Why does this happen? Is there also a way to setup virbr0 configuration on /etc/network/interfaces so it would stay persistent even when the host crashes?

2 Answers2

1

You need a bridge on the host. Let's say it has address x.x.x.x now.

auto eno1
iface eno1 inet manual
auto br1
iface br1 inet static
   address x.x.x.x
   netmask <hostnetmask>
   gateway <hostgateway>
   bridge_ports eno1
   bridge_stp off
   bridge_maxwait 0
   bridge_fd 0

These are the settings to configure the network at boot.

If you have only have a single nic, reboot your host with these settings to activate the bridge. Or restart networking with screen or tmux.

If you have a dual nic setup, you don't need to reboot, simply SSH into your machine via the address on nic2 (eno2) and then

ifdown eno1
ip link add name br1 type bridge
ip link set dev br1 up
ip link set dev eno1 master br1
ip addr flush eno1
ifup eno1

Finally start your guest with the br1 network interface.

sudo kvm -net nic -net bridge,br=br1 ...
  • If I apply x.x.x.x, which is my main server IP, to bridge network, will I still be able to ssh to the server? – Dominick Navarro Feb 20 '19 at 01:59
  • Yes, you'll both have x.x.x.x for your host and y.y.y.y for your guest on a single interface. That's exactly what a bridge does.
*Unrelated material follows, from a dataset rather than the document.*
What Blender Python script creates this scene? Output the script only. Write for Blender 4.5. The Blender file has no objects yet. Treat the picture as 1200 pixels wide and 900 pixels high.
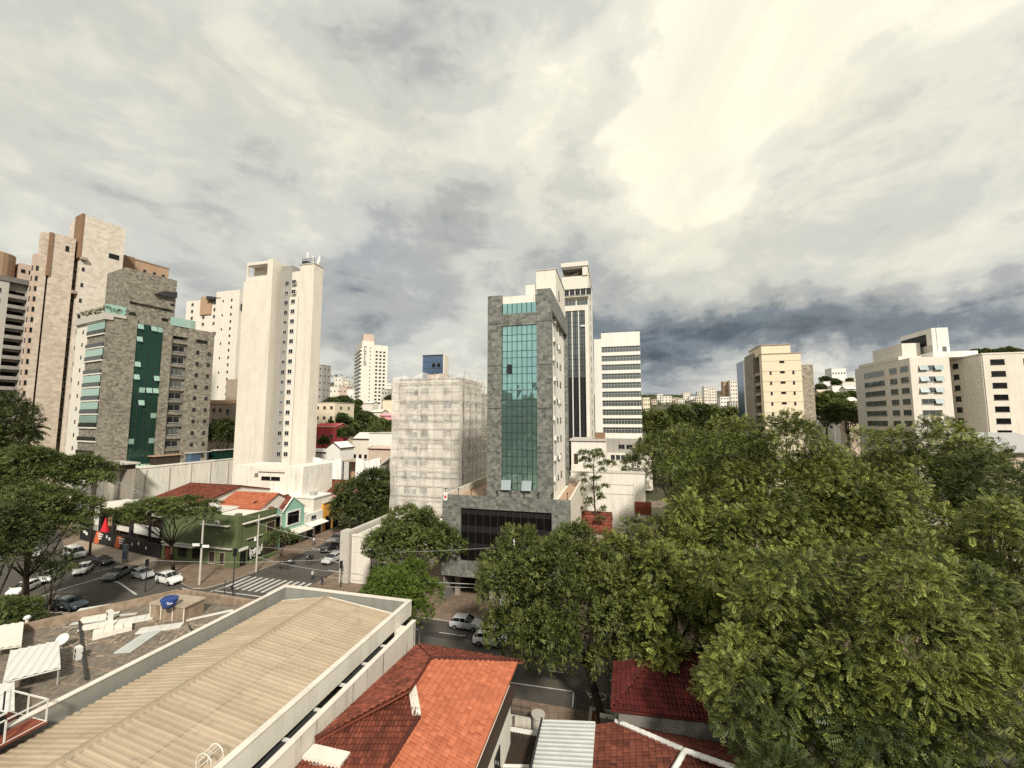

If you add your current host config to your question, I'll update the answer with the correct network settings. – Stefaan Ghysels Feb 20 '19 at 07:51
  • Thanks, I will wait for the serial console access before trying, just to be safe. If things don't work, I'll post my host config. – Dominick Navarro Feb 20 '19 at 09:18
1

You need to put the ip address on the bridge device "virbr0:

ip addr add y.y.y.y/32 dev virbr0

Look at the @stefaan-ghysels answer for details to configure at boot time.